* STATED TASK
All the data below goes into the copy word for word, but the pictures don't.

————————

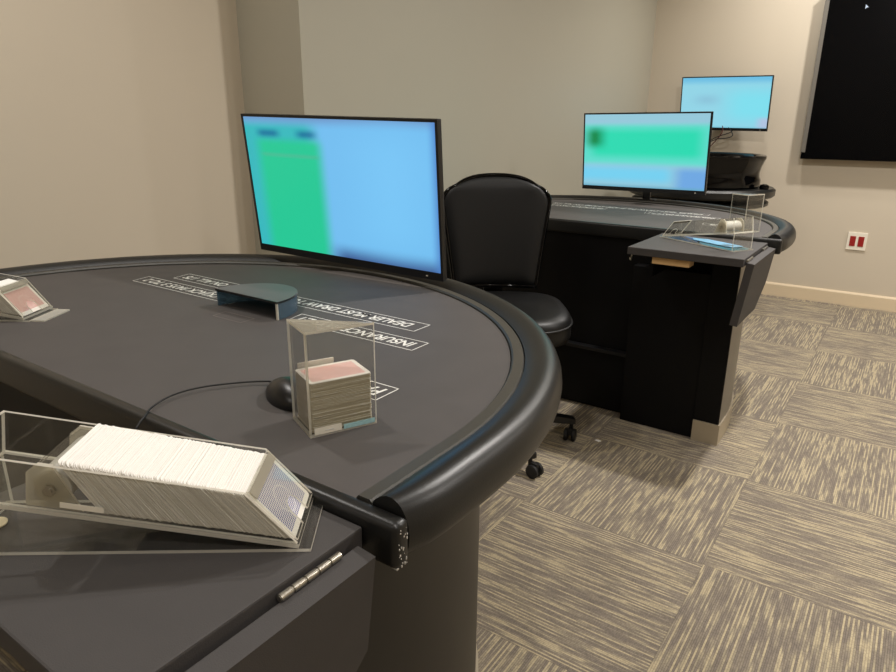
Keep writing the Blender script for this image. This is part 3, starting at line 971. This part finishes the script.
# ------------------------------------------------------------------ roulette wheel and its table behind
RX, RY = -1.275, 4.93
rt_ = thing('round_table', 'black round two-tier table under the wheel bowl, by the far wall', 'table', (RX, RY, 0))
obj('tabletop', MB().lathe([(0, .795), (.47, .795), (.485, .808), (.485, .842), (.47, .855), (0, .855)], (RX, RY, 0), 72), M['vinyl'], rt_, smooth=35)
obj('lower_tier', MB().lathe([(0, .735), (.44, .735), (.452, .742), (.452, .760), (.44, .767), (0, .767)], (RX, RY, 0), 72), M['vinyl'], rt_, smooth=35)
obj('pedestal', MB().lathe([(0, 0), (.30, 0), (.30, .05), (.12, .09), (.10, .60), (.16, .735), (0, .735)], (RX, RY, 0), 48), M['black'], rt_, smooth=35)
for a in (20, 140, 260):
    x, y = RX + .37 * math.cos(R(a)), RY + .37 * math.sin(R(a))
    obj('spacer', MB().cyl((x, y, .766), (x, y, .796), .02), M['plastic'], rt_, smooth=40)
wh = thing('roulette_wheel', 'glossy black round wheel bowl on the round table below the far monitor', 'roulette wheel', (RX, RY, .855))
obj('bowl', MB().lathe([(0, .856), (.372, .856), (.384, .866), (.384, .905), (.374, .925), (.372, .955), (.380, .99), (.394, 1.030),
                        (.402, 1.045), (.402, 1.060), (.392, 1.067), (.365, 1.066), (.350, 1.056), (.335, 1.02), (.27, .985), (.0, .97)], (RX, RY, 0), 96),
    M['gloss'], wh, smooth=35)
obj('spindle', MB().lathe([(0, .97), (.05, .97), (.03, .99), (.012, 1.0), (.012, 1.04), (.022, 1.05), (0, 1.058)], (RX, RY, 0), 32), M['steel'], wh, smooth=40)
kn = MB().lathe([(0, 0), (.028, 0), (.031, .012), (.026, .026), (.012, .033), (0, .034)], (-.845, 4.86, .8555), 28)
tag(obj('black_knob', kn, M['gloss'], None, smooth=40, at=(-.845, 4.86, .8555)), 'small black round knob on the round table, right of the wheel bowl', 'knob')

# paper scrap on the carpet
sc_ = MB().prism([(-.012, -.004), (.006, -.007), (.013, .002), (.004, .007), (-.008, .006)], 0, .002)
sp = obj('paper_scrap', sc_, M['white'], None)
sp.location = (-.913, 2.422, .001)
tag(sp, 'tiny white paper scrap on the carpet before the second table', 'scrap')

# ------------------------------------------------------------------ lamps
def down_or_fill_light(x, y, power, size=.12, spread=165, col=(1.0, .955, .905)):
    l = bpy.data.lights.new('down_or_fill_light', 'AREA')
    l.shape = 'DISK'; l.size = size; l.energy = power; l.color = col
    l.spread = R(spread)
    o = bpy.data.objects.new('down_or_fill_light', l)
    COL.objects.link(o)
    o.location = (x, y, CEIL - .012)
for x, y, p in ((-.12, 2.55, 46), (-.12, 4.75, 31), (-.95, 4.95, 11), (-.12, .35, 9),
                (1.6, 2.55, 32), (1.5, 4.75, 22), (1.3, -.2, 21), (-1.0, -1.6, 11), (-1.75, .80, 14)):  # last one is an added fill that lifts the left wall and return
    down_or_fill_light(x, y, p)
w = bpy.data.worlds.new('world'); SC.world = w
w.use_nodes = True
w.node_tree.nodes['Background'].inputs[0].default_value = (.9, .95, 1, 1)
w.node_tree.nodes['Background'].inputs[1].default_value = .3

SC.view_settings.view_transform = 'Standard'
SC.view_settings.look = 'None'
SC.view_settings.gamma = 1
SC.view_settings.use_curve_mapping = False
SC.view_settings.exposure = 0.0
SC.cycles.max_bounces = 14
SC.cycles.diffuse_bounces = 6
SC.cycles.transparent_max_bounces = 40
SC.cycles.caustics_reflective = False
SC.cycles.sample_clamp_indirect = 4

————————

* EXERCISE RESPONSE
Keep writing the Blender script for this image. This is part 3, starting at line 971. This part finishes the script.
# ------------------------------------------------------------------ roulette wheel and its table behind
RX, RY = -1.275, 4.93
rt_ = thing('round_table', 'black round two-tier table under the wheel bowl, by the far wall', 'table', (RX, RY, 0))
obj('tabletop', MB().lathe([(0, .795), (.47, .795), (.485, .808), (.485, .842), (.47, .855), (0, .855)], (RX, RY, 0), 72), M['vinyl'], rt_, smooth=35)
obj('lower_tier', MB().lathe([(0, .735), (.44, .735), (.452, .742), (.452, .760), (.44, .767), (0, .767)], (RX, RY, 0), 72), M['vinyl'], rt_, smooth=35)
obj('pedestal', MB().lathe([(0, 0), (.30, 0), (.30, .05), (.12, .09), (.10, .60), (.16, .735), (0, .735)], (RX, RY, 0), 48), M['black'], rt_, smooth=35)
for a in (20, 140, 260):
    x, y = RX + .37 * math.cos(R(a)), RY + .37 * math.sin(R(a))
    obj('spacer', MB().cyl((x, y, .766), (x, y, .796), .02), M['plastic'], rt_, smooth=40)
wh = thing('roulette_wheel', 'glossy black round wheel bowl on the round table below the far monitor', 'roulette wheel', (RX, RY, .855))
obj('bowl', MB().lathe([(0, .856), (.372, .856), (.384, .866), (.384, .905), (.374, .925), (.372, .955), (.380, .99), (.394, 1.030),
                        (.402, 1.045), (.402, 1.060), (.392, 1.067), (.365, 1.066), (.350, 1.056), (.335, 1.02), (.27, .985), (.0, .97)], (RX, RY, 0), 96),
    M['gloss'], wh, smooth=35)
obj('spindle', MB().lathe([(0, .97), (.05, .97), (.03, .99), (.012, 1.0), (.012, 1.04), (.022, 1.05), (0, 1.058)], (RX, RY, 0), 32), M['steel'], wh, smooth=40)
kn = MB().lathe([(0, 0), (.028, 0), (.031, .012), (.026, .026), (.012, .033), (0, .034)], (-.845, 4.86, .8555), 28)
tag(obj('black_knob', kn, M['gloss'], None, smooth=40, at=(-.845, 4.86, .8555)), 'small black round knob on the round table, right of the wheel bowl', 'knob')

# paper scrap on the carpet
sc_ = MB().prism([(-.012, -.004), (.006, -.007), (.013, .002), (.004, .007), (-.008, .006)], 0, .002)
sp = obj('paper_scrap', sc_, M['white'], None)
sp.location = (-.913, 2.422, .001)
tag(sp, 'tiny white paper scrap on the carpet before the second table', 'scrap')

# ------------------------------------------------------------------ lamps
def down_or_fill_light(x, y, power, size=.12, spread=165, col=(1.0, .955, .905)):
    l = bpy.data.lights.new('down_or_fill_light', 'AREA')
    l.shape = 'DISK'; l.size = size; l.energy = power; l.color = col
    l.spread = R(spread)
    o = bpy.data.objects.new('down_or_fill_light', l)
    COL.objects.link(o)
    o.location = (x, y, CEIL - .012)
for x, y, p in ((-.12, 2.55, 46), (-.12, 4.75, 31), (-.95, 4.95, 11), (-.12, .35, 9),
                (1.6, 2.55, 32), (1.5, 4.75, 22), (1.3, -.2, 21), (-1.0, -1.6, 11), (-1.75, .80, 14)):  # last one is an added fill that lifts the left wall and return
    down_or_fill_light(x, y, p)
w = bpy.data.worlds.new('world'); SC.world = w
w.use_nodes = True
w.node_tree.nodes['Background'].inputs[0].default_value = (.9, .95, 1, 1)
w.node_tree.nodes['Background'].inputs[1].default_value = .3

SC.view_settings.view_transform = 'Standard'
SC.view_settings.look = 'None'
SC.view_settings.gamma = 1
SC.view_settings.use_curve_mapping = False
SC.view_settings.exposure = 0.0
SC.cycles.max_bounces = 14
SC.cycles.diffuse_bounces = 6
SC.cycles.transparent_max_bounces = 40
SC.cycles.caustics_reflective = False
SC.cycles.sample_clamp_indirect = 4